The Company follows the provisions of ASC 718, “Share-Based Payment”. Under this guidance compensation cost generally is recognized at fair value on the date of the grant and amortized over the respective vesting periods. The fair value of options at the date of grant is estimated using the Black-Scholes option pricing model. The expected option life is derived from assumed exercise rates based upon historical exercise patterns and represents the period of time that options granted are expected to be outstanding. The expected volatility is based upon historical volatility of the Company’s shares using weekly price observations over an observation period that approximates the expected life of the options. The risk-free rate approximates the U.S. Treasury yield curve rate in effect at the time of grant for periods similar to the expected option life.

 

Many of the assumptions require significant judgment and any changes could have a material impact in the determination of stock-based compensation expense.

 

Earnings (Loss) Per Share

 

Basic earnings (loss) per common share is based on the weighted average number of shares outstanding during each period presented. Warrants and options to purchase common stock are included as common stock equivalents only when dilutive. Potential common stock equivalents are excluded from dilutive earnings per share when the effects would be antidilutive.

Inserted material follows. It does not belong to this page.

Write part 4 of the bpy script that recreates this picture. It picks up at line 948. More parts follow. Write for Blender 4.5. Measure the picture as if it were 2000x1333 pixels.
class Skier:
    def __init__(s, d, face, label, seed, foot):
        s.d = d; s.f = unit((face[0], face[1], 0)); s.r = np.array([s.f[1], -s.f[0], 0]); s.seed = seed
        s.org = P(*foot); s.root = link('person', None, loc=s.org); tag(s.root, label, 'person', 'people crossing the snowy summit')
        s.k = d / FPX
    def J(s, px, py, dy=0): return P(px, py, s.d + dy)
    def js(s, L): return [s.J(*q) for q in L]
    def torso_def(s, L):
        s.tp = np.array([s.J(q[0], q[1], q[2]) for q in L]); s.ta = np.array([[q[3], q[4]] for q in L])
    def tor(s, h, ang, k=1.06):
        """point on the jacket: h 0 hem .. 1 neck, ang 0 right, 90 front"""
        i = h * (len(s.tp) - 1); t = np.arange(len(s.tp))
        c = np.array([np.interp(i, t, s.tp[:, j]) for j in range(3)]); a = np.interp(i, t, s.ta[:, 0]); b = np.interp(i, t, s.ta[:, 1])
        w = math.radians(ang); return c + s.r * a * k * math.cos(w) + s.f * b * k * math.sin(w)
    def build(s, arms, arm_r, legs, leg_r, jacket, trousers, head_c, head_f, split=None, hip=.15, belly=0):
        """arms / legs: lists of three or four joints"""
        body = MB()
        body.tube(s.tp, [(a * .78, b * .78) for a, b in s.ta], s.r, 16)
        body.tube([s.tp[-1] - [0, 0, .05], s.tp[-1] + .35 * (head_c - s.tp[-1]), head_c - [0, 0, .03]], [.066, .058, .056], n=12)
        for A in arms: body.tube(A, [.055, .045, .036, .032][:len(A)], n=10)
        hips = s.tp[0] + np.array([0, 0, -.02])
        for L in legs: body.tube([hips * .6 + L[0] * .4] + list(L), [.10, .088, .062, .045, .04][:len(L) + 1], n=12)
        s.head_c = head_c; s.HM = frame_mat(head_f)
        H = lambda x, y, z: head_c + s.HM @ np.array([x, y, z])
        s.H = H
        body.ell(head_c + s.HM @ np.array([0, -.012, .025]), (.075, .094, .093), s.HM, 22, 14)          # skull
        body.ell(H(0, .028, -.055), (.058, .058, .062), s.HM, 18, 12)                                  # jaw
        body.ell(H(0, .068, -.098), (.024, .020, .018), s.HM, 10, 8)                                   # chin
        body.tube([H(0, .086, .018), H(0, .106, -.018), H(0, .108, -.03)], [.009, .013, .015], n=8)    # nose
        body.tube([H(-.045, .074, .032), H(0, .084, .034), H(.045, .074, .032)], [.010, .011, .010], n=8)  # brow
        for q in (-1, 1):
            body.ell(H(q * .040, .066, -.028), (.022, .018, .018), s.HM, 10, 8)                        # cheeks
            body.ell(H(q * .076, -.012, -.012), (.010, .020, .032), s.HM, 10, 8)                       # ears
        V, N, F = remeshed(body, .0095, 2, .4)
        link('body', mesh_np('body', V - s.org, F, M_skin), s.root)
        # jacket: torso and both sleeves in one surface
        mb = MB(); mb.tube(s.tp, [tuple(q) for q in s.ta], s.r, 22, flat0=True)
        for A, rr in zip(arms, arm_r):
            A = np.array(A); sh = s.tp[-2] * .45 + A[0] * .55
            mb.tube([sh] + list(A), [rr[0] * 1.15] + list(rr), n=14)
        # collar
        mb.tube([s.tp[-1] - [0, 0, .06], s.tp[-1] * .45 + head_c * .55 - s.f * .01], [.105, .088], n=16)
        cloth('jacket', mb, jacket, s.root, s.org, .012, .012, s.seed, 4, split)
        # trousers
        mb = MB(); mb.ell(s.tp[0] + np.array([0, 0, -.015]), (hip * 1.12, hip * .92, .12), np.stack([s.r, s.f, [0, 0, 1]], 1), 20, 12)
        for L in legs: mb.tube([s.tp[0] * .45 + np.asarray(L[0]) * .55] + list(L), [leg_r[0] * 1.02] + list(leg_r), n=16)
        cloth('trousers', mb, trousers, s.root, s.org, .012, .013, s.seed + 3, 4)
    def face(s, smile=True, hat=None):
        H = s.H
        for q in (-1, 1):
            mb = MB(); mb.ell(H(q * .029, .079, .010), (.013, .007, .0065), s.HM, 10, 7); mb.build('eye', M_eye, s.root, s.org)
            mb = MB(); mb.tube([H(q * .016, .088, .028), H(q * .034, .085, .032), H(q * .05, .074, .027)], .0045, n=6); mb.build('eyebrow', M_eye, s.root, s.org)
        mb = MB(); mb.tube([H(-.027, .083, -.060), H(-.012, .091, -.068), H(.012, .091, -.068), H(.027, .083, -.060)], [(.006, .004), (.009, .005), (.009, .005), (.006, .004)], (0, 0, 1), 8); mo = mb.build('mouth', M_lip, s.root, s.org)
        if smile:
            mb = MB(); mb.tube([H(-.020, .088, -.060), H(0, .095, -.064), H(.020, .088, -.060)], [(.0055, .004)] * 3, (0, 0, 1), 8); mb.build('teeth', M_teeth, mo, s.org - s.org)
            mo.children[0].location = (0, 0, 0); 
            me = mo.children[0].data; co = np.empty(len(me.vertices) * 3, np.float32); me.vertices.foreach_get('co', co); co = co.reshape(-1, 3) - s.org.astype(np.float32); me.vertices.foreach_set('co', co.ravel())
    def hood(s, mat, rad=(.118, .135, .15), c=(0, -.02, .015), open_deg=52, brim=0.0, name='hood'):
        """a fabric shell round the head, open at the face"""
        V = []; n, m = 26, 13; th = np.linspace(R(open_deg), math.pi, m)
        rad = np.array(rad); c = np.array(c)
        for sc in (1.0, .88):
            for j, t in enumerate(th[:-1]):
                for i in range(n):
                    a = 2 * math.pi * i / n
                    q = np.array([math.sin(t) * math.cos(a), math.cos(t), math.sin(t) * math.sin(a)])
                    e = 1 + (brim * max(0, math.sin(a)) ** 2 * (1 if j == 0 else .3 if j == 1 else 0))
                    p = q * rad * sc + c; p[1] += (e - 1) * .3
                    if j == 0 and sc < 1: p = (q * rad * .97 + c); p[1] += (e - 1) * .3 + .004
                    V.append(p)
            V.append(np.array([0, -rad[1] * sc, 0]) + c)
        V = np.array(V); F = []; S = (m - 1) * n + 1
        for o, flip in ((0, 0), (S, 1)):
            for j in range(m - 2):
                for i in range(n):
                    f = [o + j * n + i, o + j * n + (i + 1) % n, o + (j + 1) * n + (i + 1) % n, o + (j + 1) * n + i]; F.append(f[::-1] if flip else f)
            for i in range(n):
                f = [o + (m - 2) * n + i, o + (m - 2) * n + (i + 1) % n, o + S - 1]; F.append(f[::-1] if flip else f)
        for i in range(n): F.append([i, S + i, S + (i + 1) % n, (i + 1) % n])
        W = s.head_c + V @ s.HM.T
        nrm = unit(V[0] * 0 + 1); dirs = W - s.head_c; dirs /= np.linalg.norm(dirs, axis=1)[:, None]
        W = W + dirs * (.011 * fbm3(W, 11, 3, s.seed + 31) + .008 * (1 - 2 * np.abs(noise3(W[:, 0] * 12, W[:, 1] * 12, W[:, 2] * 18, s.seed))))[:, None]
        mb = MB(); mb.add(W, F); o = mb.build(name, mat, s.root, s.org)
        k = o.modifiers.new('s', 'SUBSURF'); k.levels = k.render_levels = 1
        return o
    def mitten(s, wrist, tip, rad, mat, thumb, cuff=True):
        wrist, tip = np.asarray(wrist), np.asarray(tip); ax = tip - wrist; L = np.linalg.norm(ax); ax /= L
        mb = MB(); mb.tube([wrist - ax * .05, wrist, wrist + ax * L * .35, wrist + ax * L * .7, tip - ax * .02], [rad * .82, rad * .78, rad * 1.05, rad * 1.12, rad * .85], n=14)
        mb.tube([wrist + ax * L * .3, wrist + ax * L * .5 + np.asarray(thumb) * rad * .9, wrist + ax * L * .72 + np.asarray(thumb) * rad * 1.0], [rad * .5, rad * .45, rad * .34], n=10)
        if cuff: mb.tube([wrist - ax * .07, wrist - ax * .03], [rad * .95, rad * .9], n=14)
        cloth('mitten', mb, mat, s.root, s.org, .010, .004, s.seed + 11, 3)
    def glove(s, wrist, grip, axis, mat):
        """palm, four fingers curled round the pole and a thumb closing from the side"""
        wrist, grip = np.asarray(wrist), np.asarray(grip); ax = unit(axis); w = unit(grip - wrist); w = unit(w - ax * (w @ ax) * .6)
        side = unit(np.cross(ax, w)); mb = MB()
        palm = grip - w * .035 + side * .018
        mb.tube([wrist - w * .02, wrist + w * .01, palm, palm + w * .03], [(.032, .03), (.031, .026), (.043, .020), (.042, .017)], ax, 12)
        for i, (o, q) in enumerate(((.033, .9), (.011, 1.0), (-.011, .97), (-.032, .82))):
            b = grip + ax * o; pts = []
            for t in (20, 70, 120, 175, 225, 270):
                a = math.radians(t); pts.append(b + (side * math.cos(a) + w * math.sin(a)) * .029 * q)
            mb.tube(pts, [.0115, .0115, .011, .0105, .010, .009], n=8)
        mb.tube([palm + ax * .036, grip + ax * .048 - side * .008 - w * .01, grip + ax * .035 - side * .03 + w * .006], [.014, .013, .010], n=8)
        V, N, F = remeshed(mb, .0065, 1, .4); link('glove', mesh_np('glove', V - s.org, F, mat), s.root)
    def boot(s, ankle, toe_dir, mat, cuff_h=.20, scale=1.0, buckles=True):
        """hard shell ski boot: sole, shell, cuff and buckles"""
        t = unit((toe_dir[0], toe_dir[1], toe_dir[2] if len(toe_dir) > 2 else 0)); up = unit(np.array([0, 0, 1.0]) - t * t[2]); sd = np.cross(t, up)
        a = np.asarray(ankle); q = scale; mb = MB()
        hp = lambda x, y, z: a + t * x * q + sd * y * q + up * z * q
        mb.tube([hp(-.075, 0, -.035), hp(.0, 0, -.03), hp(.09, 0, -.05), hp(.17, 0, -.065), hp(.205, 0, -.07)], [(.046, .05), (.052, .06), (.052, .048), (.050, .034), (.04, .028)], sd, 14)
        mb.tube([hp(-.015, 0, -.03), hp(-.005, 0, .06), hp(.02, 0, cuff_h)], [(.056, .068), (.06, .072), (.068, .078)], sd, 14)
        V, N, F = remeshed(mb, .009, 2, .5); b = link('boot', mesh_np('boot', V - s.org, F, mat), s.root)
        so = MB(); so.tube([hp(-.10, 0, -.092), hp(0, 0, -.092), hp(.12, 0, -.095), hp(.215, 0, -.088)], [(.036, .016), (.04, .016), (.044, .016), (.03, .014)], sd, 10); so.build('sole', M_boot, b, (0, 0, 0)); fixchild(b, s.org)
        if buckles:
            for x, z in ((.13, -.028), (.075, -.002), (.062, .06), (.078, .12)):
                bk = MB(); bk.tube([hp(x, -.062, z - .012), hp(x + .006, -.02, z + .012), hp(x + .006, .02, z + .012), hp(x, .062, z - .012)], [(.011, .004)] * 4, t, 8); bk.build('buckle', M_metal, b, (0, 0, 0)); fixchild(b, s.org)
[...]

Common stock equivalents comprising 13,772,720 and 13,312,720 shares underlying options and warrants at June 30, 2014 and 2013, respectively, have not been included in the loss per share calculation as the effects are anti-dilutive.

 

Recent Accounting Pronouncements

 

In May 2014, the Financial Accounting Standards Board issued Accounting Standards Update ("ASU") 2014-09 "Revenue from Contracts with Customers" (Topic 606) ("ASU 2014-09"). ASU 2014-09 is a comprehensive new revenue recognition model requiring a company to recognize revenue to depict the transfer of goods or services to a customer at an amount reflecting the consideration it expects to receive in exchange for those goods or services. In adopting ASU 2014-09, companies may use either a full retrospective or a modified retrospective approach. ASU 2014-09 is effective for the first interim period within annual reporting periods beginning after December 15, 2016, and early adoption is not permitted. The Company will adopt ASU 2014-09 during the first quarter of fiscal 2017. Management is evaluating the provisions of this statement and has not determined what impact the adoption of ASU 2014-09 will have on the Company's financial position or results of operations.

 

All other accounting standards that have been issued or proposed by the FASB that do not require adoption until a future date are not expected to have a material impact on the financial statements upon adoption.

 

Fair Value of Financial Instruments

 

The carrying value of the Company’s financial instruments, including cash, trade accounts receivable, accounts payable and accrued expenses and notes payable approximate fair value for all periods.

 

Concentration of Credit Risk

 

The Company grants credit in the normal course of business to its customers. The Company periodically performs credit analysis and monitors the financial condition of its customers to reduce credit risk.

 

The Company monitors its positions with, and the credit quality of, the financial institutions with which it invests. The Company, at times, maintains balances in various operating accounts in excess of federally insured limits.

 

One customer accounted for 82% and 83% of sales for each of the three month periods ended June 30, 2014 and 2013, respectively. This customer accounted for 87% and 81% of sales for each of the six month periods ended June 30, 2014 and 2013, respectively. At June 30, 2014 and December 31, 2013, this customer accounted for 99% and 70% of accounts receivable, respectively.

  

A second customer accounted for 11% and 9% of sales for each of the three month periods ended June 30, 2014 and 2013, respectively. This customer accounted for 6% and 10% of sales for each of the six month periods ended June 30, 2014 and 2013, respectively. At December 31, 2013, this customer accounted for 28% of accounts receivable, all of which was collected in 2014.